The First Descendant Has A Fun Grappling Hook, So It’s Automatically Good

I just started playing The First Descendant — literally, just this morning — so I can't tell you if it's worth your time. I've only put in an hour. But I can tell you that it takes only one moment to know that The First Descendant is a good game by my extremely subjective criteria. That moment was when the game instructed me to press R1 to use my grappling hook.

The First Descendant Already Has Me Grappling Hooked

Grappling hooks are basically always fun to use, but I've recently run into some mediocre implementations of gaming's greatest traversal tool, and it's bummed me out. It seems like this should be harder to mess up than it is to get right. Quickly zipping from one point to another using a cool rope with a hook on the end? There's simply nothing better.

But when I played Immortals of Aveum last year, one of my pettiest (but most deeply felt) gripes was that it really fumbled the grappling hook. Ascendant Studios' FPS was trying to ape the feel of id's modern Doom games, but it forced you to come to a stop and angle your reticle onto an extremely narrow point in the distance before you could zip to it. Instead of feeling like a way to build momentum and express yourself through movement, it brought all the energy to a halt.

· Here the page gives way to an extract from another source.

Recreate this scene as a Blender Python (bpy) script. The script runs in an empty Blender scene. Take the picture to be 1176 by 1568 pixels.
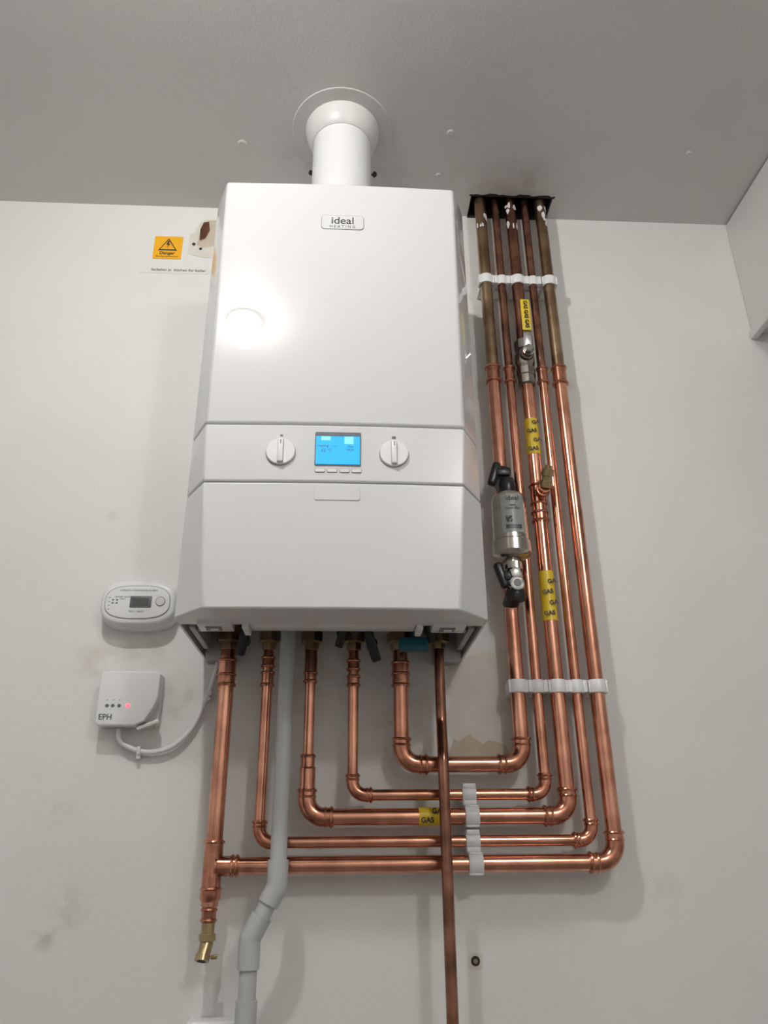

More recently, I've been frustrated to see that Rise of the Ronin has a loose grip on the grapple. So far, my ronin has a couple different traversal tools at their disposal: a grappling hook and a glider. The glider does exactly what you want, opening when you press X and staying open until you it or hit the ground. Like in Breath of the Wild, you can even use it for very short distances, so if you don't want to take fall damage when dropping off a high roof, you can just pop it open and safely drop down.

Though it nails the glider, Rise of the Ronin's grappling hook is frustrating. There are certain points on roofs or rock walls that you can grapple to, but they're pretty inconsistently placed. You can't really plan to use your grappling hook, like Spider-Man leaping off of a skyscraper into a webswing; you can only use it sporadically, when the opportunity arises.

The First Descendant Nails The Fundamentals

The First Descendant is in my good graces already because it doesn't fumble this mechanic right out of the gate. It gives you a grappling hook during the tutorial, a length of yellow energy beam that can attach to (as far as I can tell this early into the game) any surface. You can rotate the stick to alter your trajectory mid-flight. You can zip up a wall, into the ground, or barrel into an enemy. It does all the things you want it to do, and in a looter-shooter like TFD, having a flexible, fun-to-use movement tool is a fantastic way to break up the monotony that can plague the genre.

The First Descendant Has A Fun Grappling Hook, So It’s Automatically Good

More than that, nailing the grappling hook tells me that the developers have their priorities straight. Or rather, they're prioritizing the stuff I care about. There might be all kinds of other issues with The First Descendant — its monetization, drop rates, and hardmode matchmaking — but I don't really care about that stuff. I'm planning to play this game solo, and it's free-to-play, which means I haven't spent a dime on it and will drop it the second it stops being fun. And, right now at least, zipping around and shooting dudes is really, really fun.